Union County: The only county seat without a square?

By J. Lynn West/New Albany News-Exchange

Editor’s note: This is the last in a 16-part series about Northeast Mississippi courthouses.
By J. Lynn West
Daily Journal
NEW ALBANY – The Union County courthouse is quite possibly unique in Mississippi in that it may be the only such building not constructed on a court square.
That’s because New Albany was founded and incorporated in 1850, two decades before Union County existed, and before the town was designated the county seat.
The town naturally grew up from the area around the Tallahatchie River, moving up the hill to fill in the area between the river and what later was Col. Faulkner’s railroad, and between the Frisco rail tracks and the so-called Jockey Yard a couple of blocks south where livestock and all manner of other trading went on along with socializing as well. A gorge was just east of the railroad (it still is, if one looks) traversed by a wooden bridge. There simply was no good place to add a square without remaking the entire town.
Union County was established July 7, 1870, still during the reconstruction era, and was named, according to some accounts, because of the union of parts of Pontotoc and Tippah counties. Records from one of the men responsible, Nimrod Wilkins, suggested the name came from Union District, S.C., from which many of the residents came in 1840. In 1874, part of Lee County was annexed as well.
According to a county history, “A large frame building was constructed at the west end of Cotton Street (now Bankhead Street), and this served as a courthouse until 1872 when a new two-story brick courthouse was built on the present courthouse block.”
History compiled by the late Edgar Stephens, former attorney, state representative and historian, reveals the courthouse housed not only the county offices, “but also the law office of Young and Dalton as well as the New Albany Democrat Newspaper office.”
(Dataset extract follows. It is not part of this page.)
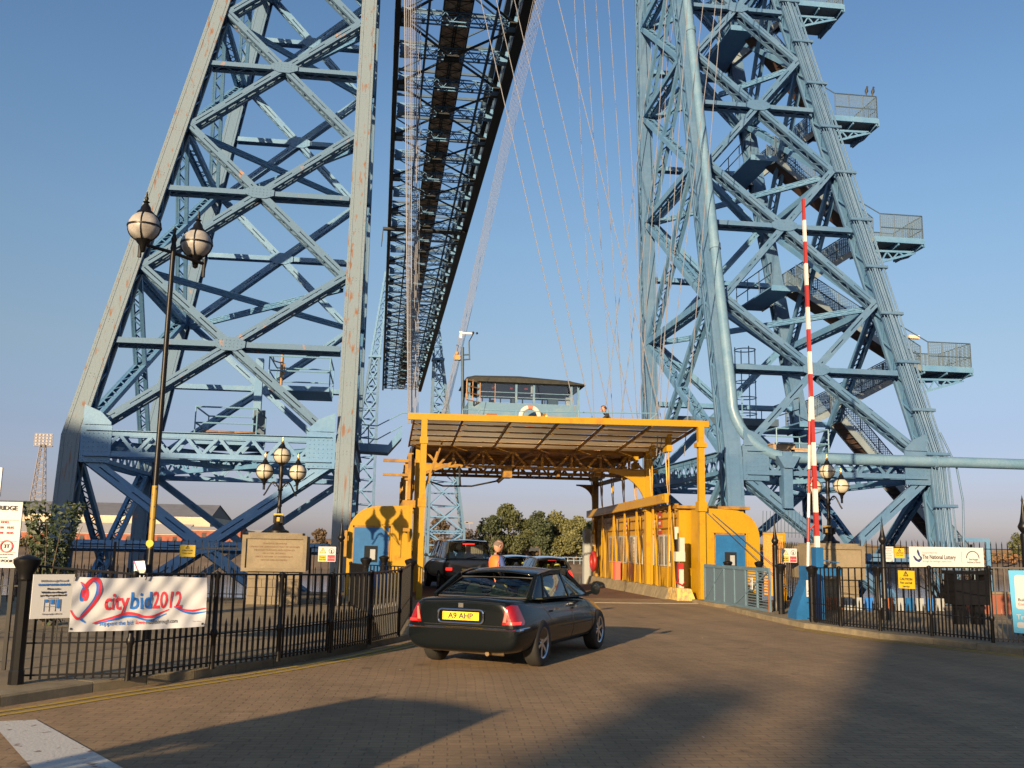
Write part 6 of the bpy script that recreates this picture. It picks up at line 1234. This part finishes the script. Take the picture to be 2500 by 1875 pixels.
def wheel(root, x, y, r, side, spokes=6):
    w = MB(); w_ = .10; w.lathe((x, y, r), [(r*.66, -w_), (r*.9, -w_), (r*.98, -w_*.8), (r, -w_*.5), (r, w_*.5), (r*.98, w_*.8), (r*.9, w_), (r*.66, w_)], 32, 'x'); ty = w.build('wheel', TYRE, root)
    m = MB(); s = side; m.lathe((x, y, r), [(r*.67, s*w_*.95), (r*.66, s*w_*.98), (r*.60, s*w_*.85), (r*.60, -s*w_*.9)], 28, 'x'); m.lathe((x, y, r), [(.001, s*w_*.80), (r*.16, s*w_*.80), (r*.18, s*w_*.6)], 14, 'x')
    for k in range(spokes):
        a = 2*pi*k/spokes+.3; m.bar((x+s*w_*.68, y+r*.1*cos(a), r+r*.1*sin(a)), (x+s*w_*.76, y+r*.64*cos(a), r+r*.64*sin(a)), r*.14, .02, (1, 0, 0))
    m.build('rim', ALLOY, ty); m = MB(); m.lathe((x, y, r), [(.001, s*.02), (r*.62, s*.02)], 20, 'x'); m.build('brake_disc', INT, ty)
def quad(m, a, b, c, d, n=5, bulge=.0, out=(0, 0, 0)):
    vs = []; out = Vector(out); a, b, c, d = map(Vector, (a, b, c, d))
    for j in range(n+1):
        for i in range(n+1): u, v = i/n, j/n; vs.append(a*(1-u)*(1-v)+b*u*(1-v)+c*u*v+d*(1-u)*v+out*bulge*(4*u*(1-u)*.5+4*v*(1-v)*.5))
    m.add(vs, [(j*(n+1)+i, j*(n+1)+i+1, (j+1)*(n+1)+i+1, (j+1)*(n+1)+i) for j in range(n) for i in range(n)], True)
def car(name, label, paint, K, loc, az, cat='car'):
    root = empty(name, label, cat, loc, -az); body = loft_body(K['st'], paint, root, K['wheels'], K['wr'], K['hw'])
    bm_ = bmesh.new(); bm_.from_mesh(body.data); bvh = BVHTree.FromBMesh(bm_); bm_.free()
    for y in K['wheels']:
        for s in (-1, 1): wheel(root, s*(K['hw']-.10), y, K['wr'], s)
        m = MB(); m.box(-K['hw']+.22, K['hw']-.22, y-.38, y+.38, .2, .72); m.build('wheel_well', INT, root)
    A0, A1, C1, C0, bx = K['A0'], K['A1'], K['C1'], K['C0'], K['B']   # front base, front top, rear top, rear base; pillar ys
    mir = lambda p: (-p[0], p[1], p[2])
    # roof
    m = MB(); vs = []; ys = [A1, *K['roofmid'], C1]; n = 8
    for (x, y, z) in ys:
        for i in range(n+1): u = -1+2*i/n; vs.append((x*u, y, z+K['crown']*(1-u*u)))
    m.add(vs, [(j*(n+1)+i, j*(n+1)+i+1, (j+1)*(n+1)+i+1, (j+1)*(n+1)+i) for j in range(len(ys)-1) for i in range(n)], True)
    ro = m.build('roof', paint, root); md = ro.modifiers.new('t', 'SOLIDIFY'); md.thickness = .03; md.offset = -1; md = ro.modifiers.new('s', 'SUBSURF'); md.levels = md.render_levels = 1; evalmesh(ro)
    for p in ro.data.polygons: p.use_smooth = True
    for s in (1, -1):
        m = MB(); f = (lambda p: p) if s > 0 else mir
        top = [f(q) for q in ys]
        for a, b in zip(top[:-1], top[1:]): m.bar(Vector(a)-Vector((s*.01, 0, .01)), Vector(b)-Vector((s*.01, 0, .01)), .05, .045)
        m.bar(f(A0), f(A1), .06, .05, (1, 0, 0))
        # rear quarter panel
        q0, q1 = f(K['Q0']), f(K['Q1']); quad(m, f(C0), q0, q1, f(C1), 3, .01, (s, 0, 0)); m.bar(q0, q1, .03, .03, (1, 0, 0)); m.bar(f(C0), f(C1), .05, .05, (0, 0, 1))
        m.build('pillars', paint, root)
    for s in (1, -1):
        f = (lambda p: Vector(p)) if s > 0 else (lambda p: Vector(mir(p)))
        def belt(y): t_ = (y-A0[1])/(C0[1]-A0[1]); return f((K['bw'], y, A0[2]+(C0[2]-A0[2])*t_))
        def topl(y):
            for a, b in zip(ys[:-1], ys[1:]):
                if b[1] <= y <= a[1]: t_ = (y-a[1])/(b[1]-a[1]); return f((a[0]+(b[0]-a[0])*t_, y, a[2]+(b[2]-a[2])*t_-.03))
            return f((A1[0], A1[1], A1[2]-.03)) if y > A1[1] else f((C1[0], C1[1], C1[2]-.03))
        cuts = [(A0[1]-.12, A1[1]-.02)]+[(b, b-.04) for b in bx]+[(K['Q0'][1]+.02, K['Q1'][1]+.02)]
        for i, ((b0, t0), (b1, t1)) in enumerate(zip(cuts[:-1], cuts[1:])):
            g = .03 if i else 0; m = MB(); quad(m, belt(b0-g), belt(b1+g*.6), topl(t1+g*.6), topl(t0-g), 4, .012, (s, 0, 0)); m.build('side_window', CG, root)
        m = MB()
        for b in bx: m.bar(belt(b), topl(b-.04), .055, .03, (1, 0, 0))
        m.bar(belt(A0[1]-.05), belt(K['Q0'][1]), .02, .03, (0, 0, 1)); m.build('window_frame', paint, root)
    m = MB(); quad(m, A0, mir(A0), mir(A1), A1, 6, .04, (0, 1, .5)); m.build('windscreen', CG, root)
    rg = K.get('rg', 0); a, b, c, d = Vector(C0), Vector(mir(C0)), Vector(mir(C1)), Vector(C1); m = MB(); i_ = K.get('rgi', .05)
    a = a+Vector((-i_, 0, 0)); b += Vector((i_, 0, 0)); c += Vector((i_*.8, 0, -.03)); d += Vector((-i_*.8, 0, -.03)); quad(m, a, b, c, d, 6, .03, (0, -1, .4)); rw = m.build('rear_window', CG, root)
    m = MB(); m.tube([a, b, c, d, a], .012, 5); m.build('seal', INT, rw)
    # interior
    m = MB()
    for y, zt in ((K['seat'][0], K['seat'][2]), (K['seat'][1], K['seat'][2]-.02)):
        for x in (-.36, .36) if y == K['seat'][0] else (-.4, .0, .4): m.ball((x, y, zt-.12), .20, 12, .8); m.ball((x, y-.02, zt+.03), .12, 12, .75); 
    m.build('seats', SEAT, root)
    m = MB(); m.box(-K['bw']+.12, K['bw']-.12, C0[1]+.15, A0[1]-.1, .4, A0[2]-.03) if False else m.box(-.6, .6, A0[1]-.25, A0[1]-.05, A0[2]-.05, A0[2]+.05); m.build('dashboard', INT, root)
    # mirrors
    for s in (-1, 1): m = MB(); m.tube([(s*(K['bw']), A0[1]-.22, A0[2]+.02), (s*(K['bw']+.13), A0[1]-.24, A0[2]+.06)], .025, 6); m.lathe((s*(K['bw']+.17), A0[1]-.22, A0[2]+.09), [(.001, .06), (.05, .04), (.075, .0), (.07, -.04), (.001, -.045)], 14, 'y'); m.build('door_mirror', paint, root)
    return root, body, bvh
def prof(hb, zb, hm, zm, ht, zt, zc, hs=None): return [(0, zb), (hb*.7, zb), (hb, zb+.03), (hm, zb+(zm-zb)*.45), (hm, zm), (ht, zt-.02), (ht*.86, zt+.01), (ht*.4, zc), (0, zc)]
saloon = dict(hw=.845, wheels=(-1.31, 1.31), wr=.31, bw=.755, crown=.045, seat=(.05, -.85, 1.0),
    A0=(.69, 1.02, .93), A1=(.595, .30, 1.215), roofmid=((.62, -.05, 1.245), (.62, -.5, 1.245)), C1=(.59, -.97, 1.20), C0=(.71, -1.50, .98), Q0=(.755, -1.10, .965), Q1=(.615, -.80, 1.22), B=(.0, -.88), rgi=.06,
    st=[(-2.17, prof(.66, .30, .73, .52, .58, .90, .92)), (-2.15, prof(.72, .25, .79, .58, .65, .95, .975)), (-2.05, prof(.74, .20, .81, .60, .70, .97, 1.0)), (-1.75, prof(.77, .19, .835, .62, .72, .97, .99)), (-1.45, prof(.78, .19, .845, .64, .73, .96, .97)), (-.9, prof(.78, .19, .845, .66, .74, .95, .94)), (0, prof(.78, .19, .845, .66, .74, .93, .91)), (.85, prof(.78, .19, .845, .66, .73, .91, .93)), (1.2, prof(.77, .19, .84, .62, .70, .87, .91)), (1.65, prof(.74, .19, .81, .58, .66, .80, .85)), (2.0, prof(.68, .20, .74, .52, .58, .68, .74)), (2.17, prof(.55, .26, .60, .46, .45, .56, .60))])
PAINT = mat('black green metallic paint', (.0045, .0065, .008), .16, metal=.0, coat=.12, spec=.22)
rv_, body, bvh = car('saloon_car', 'dark green black four door saloon turning towards the gondola, number plate A9 AHP', PAINT, saloon, (2.20, 15.05, 0), RAD(29.5))
RX = ((-1, 0, 0))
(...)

This likely makes Union County unique as well with commercial businesses housed in the courthouse. This frame structure was destroyed by fire on Oct. 28, 1881, and it is believed the fire was set by someone who wanted to destroy criminal records. Lost in the fire were all of the county records, and until a new courthouse could be constructed, business was done by county officials’ temporarily setting up offices in the home of Dr. Mumford Wilson.
The usual county offices were included, and the courts apparently saw a good deal of business because New Albany got somewhat rowdy. Street and saloon fights were fairly common, and one of the town’s physicians seems to have been a repeat participant.
A completion date was not recorded for the second courthouse other than 1882, but it was in service for less than 20 years before being demolished to make way for the building there today.
The cornerstone for the new building with its distinctive copper roof and marble wainscoting was laid Sept. 5, 1908, and the building was accepted on June 2, 1909.
It is not clear why the relatively young courthouse was replaced, but speculation attributes it to the rapid growth the community experienced thanks to the influence of millionaire Paul Rainey. Rainey, when not big-game hunting in Africa or off on other adventures, constructed the large Rainey Hotel, a bank, a pants factory, furniture factory and his activities provided jobs.
The current courthouse contained all county offices until 1985 when the then-recently-constructed Union County Library on the site of the former old jail was concerted in the Chancery Court Building. A new library was built on King Street, where it is now, and the chancery and justice court offices, along with county supervisors, moved into it.